START Provided material

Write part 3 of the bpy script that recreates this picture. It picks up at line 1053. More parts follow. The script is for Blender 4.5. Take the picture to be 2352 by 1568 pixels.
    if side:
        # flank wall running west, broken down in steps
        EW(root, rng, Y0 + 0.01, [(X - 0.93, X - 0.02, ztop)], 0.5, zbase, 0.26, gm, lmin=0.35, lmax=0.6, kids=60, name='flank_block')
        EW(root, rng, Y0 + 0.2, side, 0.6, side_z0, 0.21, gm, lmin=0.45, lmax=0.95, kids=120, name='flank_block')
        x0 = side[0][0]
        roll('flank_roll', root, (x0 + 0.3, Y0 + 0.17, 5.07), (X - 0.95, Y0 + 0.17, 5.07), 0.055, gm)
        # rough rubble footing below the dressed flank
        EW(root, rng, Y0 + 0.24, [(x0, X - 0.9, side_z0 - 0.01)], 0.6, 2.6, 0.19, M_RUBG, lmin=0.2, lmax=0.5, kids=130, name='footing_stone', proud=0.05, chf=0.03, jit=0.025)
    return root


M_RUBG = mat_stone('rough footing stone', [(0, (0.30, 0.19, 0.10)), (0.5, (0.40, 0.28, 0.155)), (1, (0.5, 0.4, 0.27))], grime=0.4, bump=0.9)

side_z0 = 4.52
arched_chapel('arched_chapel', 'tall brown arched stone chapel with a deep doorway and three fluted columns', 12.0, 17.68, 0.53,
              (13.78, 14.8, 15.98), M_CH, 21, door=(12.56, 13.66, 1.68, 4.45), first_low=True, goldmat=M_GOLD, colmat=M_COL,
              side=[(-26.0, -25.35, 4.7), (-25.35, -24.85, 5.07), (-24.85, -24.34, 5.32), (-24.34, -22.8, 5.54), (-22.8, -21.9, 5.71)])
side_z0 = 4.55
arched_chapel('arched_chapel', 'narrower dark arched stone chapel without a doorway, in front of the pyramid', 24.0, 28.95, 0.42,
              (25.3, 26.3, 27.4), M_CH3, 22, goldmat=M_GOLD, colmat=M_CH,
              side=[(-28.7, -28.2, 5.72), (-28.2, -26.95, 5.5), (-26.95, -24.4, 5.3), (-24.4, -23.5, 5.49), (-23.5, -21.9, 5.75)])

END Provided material

Aim of the task — Retype the listing above in full, with no alterations.

Correct answer —
Write part 3 of the bpy script that recreates this picture. It picks up at line 1053. More parts follow. The script is for Blender 4.5. Take the picture to be 2352 by 1568 pixels.
    if side:
        # flank wall running west, broken down in steps
        EW(root, rng, Y0 + 0.01, [(X - 0.93, X - 0.02, ztop)], 0.5, zbase, 0.26, gm, lmin=0.35, lmax=0.6, kids=60, name='flank_block')
        EW(root, rng, Y0 + 0.2, side, 0.6, side_z0, 0.21, gm, lmin=0.45, lmax=0.95, kids=120, name='flank_block')
        x0 = side[0][0]
        roll('flank_roll', root, (x0 + 0.3, Y0 + 0.17, 5.07), (X - 0.95, Y0 + 0.17, 5.07), 0.055, gm)
        # rough rubble footing below the dressed flank
        EW(root, rng, Y0 + 0.24, [(x0, X - 0.9, side_z0 - 0.01)], 0.6, 2.6, 0.19, M_RUBG, lmin=0.2, lmax=0.5, kids=130, name='footing_stone', proud=0.05, chf=0.03, jit=0.025)
    return root


M_RUBG = mat_stone('rough footing stone', [(0, (0.30, 0.19, 0.10)), (0.5, (0.40, 0.28, 0.155)), (1, (0.5, 0.4, 0.27))], grime=0.4, bump=0.9)

side_z0 = 4.52
arched_chapel('arched_chapel', 'tall brown arched stone chapel with a deep doorway and three fluted columns', 12.0, 17.68, 0.53,
              (13.78, 14.8, 15.98), M_CH, 21, door=(12.56, 13.66, 1.68, 4.45), first_low=True, goldmat=M_GOLD, colmat=M_COL,
              side=[(-26.0, -25.35, 4.7), (-25.35, -24.85, 5.07), (-24.85, -24.34, 5.32), (-24.34, -22.8, 5.54), (-22.8, -21.9, 5.71)])
side_z0 = 4.55
arched_chapel('arched_chapel', 'narrower dark arched stone chapel without a doorway, in front of the pyramid', 24.0, 28.95, 0.42,
              (25.3, 26.3, 27.4), M_CH3, 22, goldmat=M_GOLD, colmat=M_CH,
              side=[(-28.7, -28.2, 5.72), (-28.2, -26.95, 5.5), (-26.95, -24.4, 5.3), (-24.4, -23.5, 5.49), (-23.5, -21.9, 5.75)])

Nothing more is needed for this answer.